Inspiration
We were inspired by Steven Universe Soundtrack Attack, which has classic guitar-hero style rhythm gameplay with what appears to be a platformer playing in the background; the platformer seemed to be manually made, but we wanted to be able to computationally create levels for a rhythm game.
What it does
The game spawns enemies at times based on different sounds in the song.
How we built it
We used Python to get data about the amplitudes of a wave file in the time domain, split the song into equal-length segments of half a second, and applied an unsupervised clustering machine learning algorithm to group
Challenges we ran into
Reading the amplitudes of a wave file is difficult; we needed to convert from bits.
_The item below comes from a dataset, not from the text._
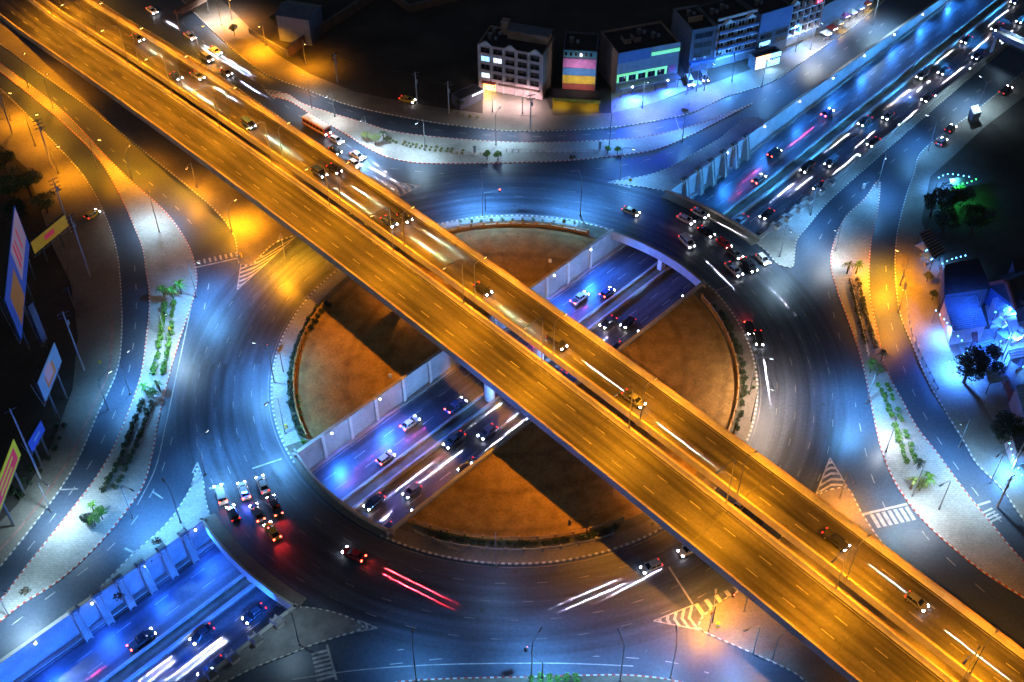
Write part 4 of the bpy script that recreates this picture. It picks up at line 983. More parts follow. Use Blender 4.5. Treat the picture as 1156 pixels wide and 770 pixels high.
def shrub_rows(path, off, sp, label, group, m='leaf', sc=(.95, 1.5)):
    pts = smooth(px(*path, z=.15), sp)
    for i, (a, b) in enumerate(zip(pts, pts[1:])):
        d = (b - a).normalized(); n = Vector((-d.y, d.x, 0))
        for s in ((-off, off) if off else (0,)):
            p = a + n * s + Vector((random.uniform(-.15, .15), random.uniform(-.15, .15), 0))
            if random.random() < .94: plant('shrub', p, random.uniform(*sc), label, group, 'shrub', random.randrange(4), m)
shrub_rows(((192, 343), (188, 375), (183, 405), (177, 428)), 1.0, 1.1, 'small bright green shrub in the upper double row on the left island', 'shrubs in the upper double row of the left island')
shrub_rows(((166, 456), (150, 500), (135, 533), (119, 562)), 1.0, 1.15, 'small green shrub in the lower double row on the left island', 'shrubs in the lower double row of the left island', 'leafd')
shrub_rows(((964, 318), (973, 358), (984, 398)), .9, 1.2, 'small dark shrub in the double row beside the orange road on the right island', 'shrubs in the upper double row of the right island', 'leafd', (.9, 1.35))
shrub_rows(((996, 436), (1010, 470), (1022, 505), (1030, 528)), .9, 1.3, 'small green shrub in the lower double row on the pale right island', 'shrubs in the lower double row of the right island', 'leaf', (.85, 1.4))
shrub_rows(((456, 163), (480, 168), (510, 171), (528, 173)), .6, 1.2, 'low brownish shrub in the hedge strip on the top island', 'shrubs of the top island hedge strip', 'leafo', (.6, .9))
shrub_rows(((436, 157), (448, 165)), .5, 1.1, 'low shrub by the tree clump at the left of the top island', 'shrubs by the top island trees', 'leafo', (.6, .9))
shrub_rows(((510, 126), (530, 133), (548, 134)), 0, 1.6, 'low shrub along the kerb before the white apartment block', 'shrubs before the apartment block', 'leafo', (.7, 1.1))
shrub_rows(((905, 38), (925, 28), (950, 12)), .7, 2.0, 'leafy shrub behind the market stalls at the top right', 'shrubs behind the market stalls', 'leafo', (1.3, 2.2))
shrub_rows(((344, 500), (340, 470), (334, 440)), 0, 1.8, 'small shrub between the left inner path and the ochre fence', 'shrubs inside the left ring kerb', 'leaf', (.7, 1.2))
shrub_rows(((350, 372), (362, 352), (378, 340)), .5, 1.6, 'dark shrub at the upper corner of the left sandy yard', 'shrubs at the corner of the left sandy yard', 'leafd', (.9, 1.4))
shrub_rows(((600, 768), (660, 767)), .4, 1.4, 'bright green shrub on the bottom verge', 'shrubs on the bottom verge', 'leaf', (.8, 1.3))
shrub_rows(((520, 252), (590, 249), (660, 254)), 0, 2.4, 'dark shrub inside the top ring kerb', 'shrubs inside the top ring kerb', 'leafo', (.6, 1.0))
shrub_rows(((845, 360), (853, 400), (848, 460)), 0, 2.6, 'dark shrub inside the right ring kerb', 'shrubs inside the right ring kerb', 'leafd', (.6, 1.0))
shrub_rows(((20, 560), (50, 520), (75, 470)), .8, 2.6, 'dark weedy shrub under the left billboards', 'shrubs under the left billboards', 'leafd', (.8, 1.6))
def shrub_arc(r_, a0, a1, n, label, group, m):
    for i in range(n):
        p = pol(r_ + random.uniform(-.3, .3), R(a0 + (a1 - a0) * (i + random.uniform(.1, .9)) / n), .17); plant('shrub', p, random.uniform(.8, 1.5), label, group, 'shrub', random.randrange(4), m)
shrub_arc(47.5, 158, 206, 36, 'dark hedge shrub just outside the left ochre fence of the roundabout', 'hedge outside the left ochre fence', 'leafd')
shrub_arc(48.6, -34, 22, 34, 'dark hedge shrub just outside the right ochre fence of the roundabout', 'hedge outside the right ochre fence', 'leafd')
shrub_arc(47.5, 250, 294, 28, 'dark hedge shrub between the bottom ochre fence and the pipe railing', 'hedge outside the bottom ochre fence', 'leafd')
T = plant
for kd, p, s, lab, m in (
    ('palm', (186, 336), 1.0, 'small palm at the left of the clump atop the left island rows', 'leaf'), ('palm', (196, 338), 1.05, 'small palm at the middle of the clump atop the left island rows', 'leaf'), ('palm', (205, 332), 1.15, 'small palm at the right of the clump atop the left island rows', 'leaf'),
    ('palm', (166, 446), .95, 'small palm at the left of the clump between the left island rows', 'leaf'), ('tree', (174, 450), .62, 'small round tree in the clump between the left island rows', 'leaf'), ('palm', (181, 442), .9, 'small palm at the right of the clump between the left island rows', 'leafo'),
    ('tree', (100, 592), .62, 'small dark tree at the left of the lowest clump on the left island', 'leafd'), ('tree', (108, 594), .62, 'small bright tree at the middle of the lowest clump on the left island', 'leaf'), ('tree', (116, 586), .68, 'small bright tree at the upper right of the lowest clump on the left island', 'leaf'), ('palm', (106, 578), .8, 'small palm at the top of the lowest clump on the left island', 'leaf'),
    ('palm', (956, 309), 1.0, 'small palm at the left of the clump at the head of the right island', 'leafo'), ('palm', (966, 309), 1.1, 'small palm at the right of the clump at the head of the right island', 'leaf'),
    ('palm', (982, 420), 1.0, 'small palm at the left of the middle clump on the right island', 'leaf'), ('tree', (990, 424), .6, 'small round tree in the middle clump on the right island', 'leafo'), ('palm', (994, 408), .9, 'thin dark palm above the middle clump on the right island', 'leafd'),
    ('palm', (1028, 552), 1.0, 'small palm at the left of the lowest clump on the right island', 'leafo'), ('tree', (1038, 554), .64, 'small round tree in the lowest clump on the right island', 'leafo'), ('palm', (1046, 550), 1.05, 'small palm at the right of the lowest clump on the right island', 'leaf'), ('palm', (1036, 530), .8, 'small dark palm at the top of the lowest clump on the right island', 'leafd'),
    ('tree', (414, 160), .68, 'small olive tree at the left of the clump on the top island', 'leafo'), ('tree', (424, 164), .72, 'small olive tree at the middle of the clump on the top island', 'leafo'), ('palm', (433, 158), .9, 'small dark palm at the right of the clump on the top island', 'leafd'),
    ('tree', (550, 180), .55, 'small bright green tree at the left of the pair on the top island', 'leaf'), ('tree', (562, 181), .6, 'small bright green tree at the right of the pair on the top island', 'leaf'),
    ('tree', (686, 173), .48, 'low bright green bush tree at the right end of the white railing', 'leaf'), ('tree', (697, 174), .5, 'low bright green bush tree on the bare end of the top island', 'leaf'),
    ('bigtree', (1050, 245), 1.0, 'dark tree beside the right pavement, nearest to the road', 'leafd'), ('bigtree', (1074, 240), 1.05, 'dark tree behind the green lit stall on the right', 'leafd'), ('bigtree', (1064, 262), .9, 'dark tree just above the slatted pergola roof', 'leafd'), ('bigtree', (1096, 262), 1.1, 'dark tree at the far right of the unlit grove', 'leafd'),
    ('bigtree', (1088, 432), 1.1, 'round dark tree on the blue forecourt, left of a touching pair', 'leafd'), ('bigtree', (1108, 427), 1.05, 'round dark tree on the blue forecourt, right of a touching pair', 'leafd'), ('bigtree', (1129, 500), 1.1, 'round dark tree standing alone on the lower right forecourt', 'leafd'),
    ('bigtree', (12, 226), 1.0, 'bushy tree on the left edge above the big blue billboard', 'leafo'), ('bigtree', (36, 222), 1.1, 'bushy tree between the orange pavement and the big blue billboard', 'leafo'), ('bigtree', (54, 240), .8, 'bushy tree just above the yellow signboard', 'leafo'), ('bigtree', (22, 252), .9, 'bushy tree lowest in the grove behind the big billboard', 'leafd'), ('bigtree', (8, 195), .9, 'bushy tree at the top of the grove on the left edge', 'leafo'),
    ('tree', (1046, 318), .6, 'small orange lit tree on the right pavement by the coloured stall', 'leafo'), ('tree', (1052, 338), .55, 'small orange lit tree beside the orange lit wall end', 'leafo'),
    ('tree', (265, 40), .7, 'small tree on the top left pavement by the dark shed', 'leafo'), ('tree', (310, 28), .7, 'small tree in front of the grey shed at the top left', 'leafo'),
    ('tree', (982, 3), .9, 'teal lit tree at the top edge beside the market stalls', 'leaf'), ('tree', (520, 122), .6, 'small tree beside the canopy left of the white apartment block', 'leafd')):
    T(kd, P(*p, .12), s, lab, 'trees', 'tree' if kd != 'palm' else 'palm', sum(p), m)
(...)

Initially, we tried training the learning algorithm based on a large collection of songs; processing these songs into a format for our learning algorithm took upwards of two hours. Afterwards, we had 3 million training samples but found that song segments would most often be grouped based on similarities within the songs and not differences between individual sounds in a song; first, we attempted to solve this through normalizing the data, but because of the long time required to process songs, we switched to clustering the sound segments based only on the single input song. We also initially had too short segments, resulting in impossibly fast spawning elements; the segment length was adjusted from 40 milliseconds to 0.5 seconds. We had been clustering segments based on the magnitude of the power spectrum found with the Fourier transform of each segment; however, we found that simply using the magnitude of the amplitudes worked much better for identifying significant differences in sounds over time. Some songs would result in very uneven clusters, resulting in too many or too few enemies spawning. We attempted solving this by trying different clustering algorithms with different parameters, There were unexpected problems with appropriate collision behavior.
Accomplishments that we're proud of
The game visibly responds to the rhythm of upbeat songs.
What we learned
One member of the group had experience with audio processing and machine learning, while the other had experience with game development; thus, we each learned valuable skills from one another. We also learned pros and cons of different clustering algorithms.
What's next for RG&RG's Rhythm Game: Rover Go!
We'd like to fix collisions in the game, add winning conditions, add powerups, and increase the accuracy of signal processing.